I wish you wrote. I want to read your ideas. I love your ideas.

I write, but it's not easy for me either. Even this sentence will require see endless revisions.

It's scary to stare at a cursor when all it does is lurch a few words and then back again. It's frustrating to realize you walked yourself right into a dead-end and have to turn around. Sometimes you get all the way to the end and realize you didn't have anything to say at all.

I've got drafts from years ago that I never finished. Most of them I never will.

No one is judging us. We don't have deadlines, grades, or word counts to worry about. No one's even paying all that much attention. We have nothing to lose. But we stand to gain that little spark of joy that comes with watering the seed of an idea and watching it blossom.

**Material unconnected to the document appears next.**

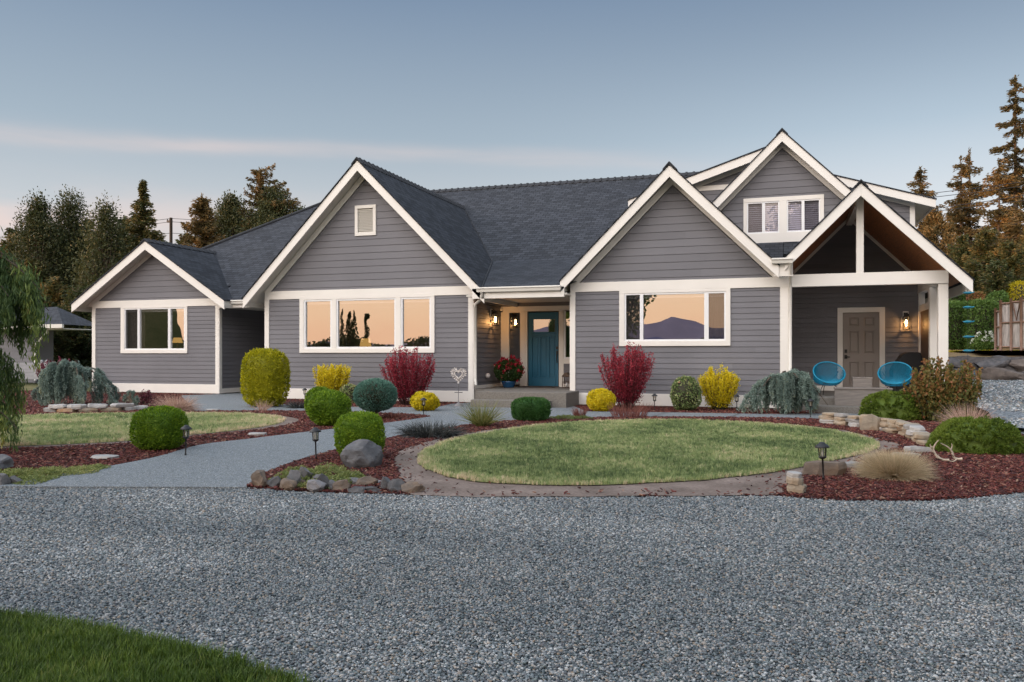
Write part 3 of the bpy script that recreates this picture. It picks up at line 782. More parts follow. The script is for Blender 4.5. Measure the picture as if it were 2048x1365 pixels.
# door leaf: stiles, rails, three tall recessed panels, glazed top light
m = MB(); yd = YE - 0.012; wdt = x1 - x0; hgt = z1 - z0
def dz(q): return z0 + hgt * q
def dx(q): return x0 + wdt * q
gx0, gx1, gz0, gz1 = dx(0.17), dx(0.88), dz(0.735), dz(0.905)
pz0, pz1 = dz(0.115), dz(0.665)
cols = [(0.13, 0.345), (0.415, 0.63), (0.70, 0.905)]
m.box(x0, dx(cols[0][0]), yd, yd + 0.045, z0, z1); m.box(dx(cols[2][1]), x1, yd, yd + 0.045, z0, z1)
m.box(dx(cols[0][0]), dx(cols[2][1]), yd, yd + 0.045, z0, pz0); m.box(dx(cols[0][0]), dx(cols[2][1]), yd, yd + 0.045, pz1, gz0)
m.box(dx(cols[0][0]), dx(cols[2][1]), yd, yd + 0.045, gz1, z1)
m.box(dx(cols[0][0]), gx0, yd, yd + 0.045, gz0, gz1); m.box(gx1, dx(cols[2][1]), yd, yd + 0.045, gz0, gz1)
for a, b in ((cols[0][1], cols[1][0]), (cols[1][1], cols[2][0])): m.box(dx(a), dx(b), yd, yd + 0.045, pz0, pz1)
dl = m.build('front_door', M_DOOR, H, 0.006)
m = MB()
for a, b in cols:
    m.box(dx(a), dx(b), yd + 0.022, yd + 0.04, pz0, pz1)
    m.box(dx(a) + 0.035, dx(b) - 0.035, yd + 0.008, yd + 0.03, pz0 + 0.045, pz1 - 0.045)
m.box(dx(0.14), dx(0.91), yd - 0.02, yd + 0.005, gz0 - 0.05, gz0 - 0.015)
m.build('door_panel', M_DOOR, dl, 0.006)
m = MB(); m.poly([(gx0, yd + 0.018, gz0), (gx1, yd + 0.018, gz0), (gx1, yd + 0.018, gz1), (gx0, yd + 0.018, gz1)]); m.build('pane', M_GLASSD, dl)
m = MB(); hx_ = dx(0.965)
m.box(hx_ - 0.03, hx_ + 0.025, yd - 0.03, yd, dz(0.50), dz(0.535)); m.build('deadbolt', M_BLACK, dl, 0.003); m = MB(); m.tube([(hx_, yd - 0.02, dz(0.44)), (hx_, yd - 0.06, dz(0.42)), (hx_, yd - 0.06, dz(0.345)), (hx_, yd - 0.02, dz(0.325))], 0.014, 8)
m.box(hx_ - 0.025, hx_ + 0.02, yd - 0.016, yd, dz(0.435), dz(0.475)); m.box(hx_ - 0.02, hx_ + 0.016, yd - 0.016, yd, dz(0.315), dz(0.335))
m.build('handle', M_BLACK, dl, 0.003)
board('threshold', [(x0 - 0.02, x1 + 0.02, YE - 0.08, YE + 0.04, 0.351, 0.366)], mat=M_BROWN)

# ---- side door under the porch
x0, x1, z0, z1 = SDOOR
wdt = x1 - x0; hgt = z1 - z0; yd = YP - 0.010
cw = 0.125
board('door_casing', [(x0 - cw - 0.02, x0 - 0.02, YP - 0.045, YP + 0.02, 0.302, z1 + 0.02), (x1 + 0.02, x1 + cw + 0.02, YP - 0.045, YP + 0.02, 0.302, z1 + 0.02),
                      (x0 - cw - 0.02, x1 + cw + 0.02, YP - 0.046, YP + 0.02, z1 + 0.02, z1 + cw + 0.02)])
m = MB(); m.box(x0 - 0.019, x1 + 0.019, yd + 0.026, yd + 0.05, z0, z1 + 0.019)
ca, cb = ((0.15, 0.45), (0.585, 0.885)), ((0.08, 0.375), (0.48, 0.775), (0.835, 0.945))
xs = [0, 0.15, 0.45, 0.585, 0.885, 1]; zs = [0, 0.08, 0.375, 0.48, 0.775, 0.835, 0.945, 1]
for i in range(5):
    for j in range(7):
        if i in (1, 3) and j in (1, 3, 5): continue
        m.box(dx(xs[i]), dx(xs[i + 1]), yd, yd + 0.026, dz(zs[j]), dz(zs[j + 1]))
sdr = m.build('side_door', M_SDOOR, H)
m = MB()
for (a, b) in ca:
    for (c, d_) in cb:
        i = 0.028
        A_ = [(dx(a), yd + 0.002, dz(c)), (dx(b), yd + 0.002, dz(c)), (dx(b), yd + 0.002, dz(d_)), (dx(a), yd + 0.002, dz(d_))]
        B_ = [(dx(a) + i, yd + 0.018, dz(c) + i), (dx(b) - i, yd + 0.018, dz(c) + i), (dx(b) - i, yd + 0.018, dz(d_) - i), (dx(a) + i, yd + 0.018, dz(d_) - i)]
        i = 0.055
        C_ = [(dx(a) + i, yd + 0.005, dz(c) + i), (dx(b) - i, yd + 0.005, dz(c) + i), (dx(b) - i, yd + 0.005, dz(d_) - i), (dx(a) + i, yd + 0.005, dz(d_) - i)]
        for k in range(4):
            k2 = (k + 1) % 4
            m.poly([A_[k], A_[k2], B_[k2], B_[k]]); m.poly([B_[k], B_[k2], C_[k2], C_[k]])
        m.poly(C_)
m.build('door_panel', M_SDOOR, sdr)
m = MB()
m.box(dx(0.03), dx(0.105), yd - 0.03, yd, dz(0.49), dz(0.535)); m.build('deadbolt', M_BLACK, sdr, 0.003); m = MB(); m.box(dx(0.025), dx(0.105), yd - 0.03, yd, dz(0.415), dz(0.462))
m.tube([(dx(0.065), yd - 0.03, dz(0.44)), (dx(0.065), yd - 0.06, dz(0.44)), (dx(0.18), yd - 0.06, dz(0.437))], 0.011, 8)
m.build('handle', M_BLACK, sdr, 0.003)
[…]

People have different ways of getting words down. Here's Kurt Vonnegut's point of view:

Tellers of stories with ink on paper, not that they matter any more, have been either swoopers or bashers. Swoopers write a story quickly, higgledy-piggledy, crinkum-crankum, any which way. Then they go over it again painstakingly, fixing everything that is just plain awful or doesn’t work. Bashers go one sentence at a time, getting it exactly right before they go on to the next one. When they’re done they’re done.

I think life is harder for the bashers. Maybe you're a basher, and that's why you hesitate. I tend to swoop back and forth, writing and deleting pages at a time. I used to be more of a basher when I wrote under my real name, but somehow having the alias gave me more freedom to just take off in whatever direction I wanted, without being concerned about perfection. Maybe you'll find a trick that works for you too.

However you write, there's a great feeling when you feel like you're all done. When I say done, I don't mean perfect. I just mean done for now. You can always tidy it up later. As long as we can change, so can our writing.

And as long as you're my friend, I want to know what you have to say. So maybe not today, or tomorrow, but some day, I hope to be able to read it.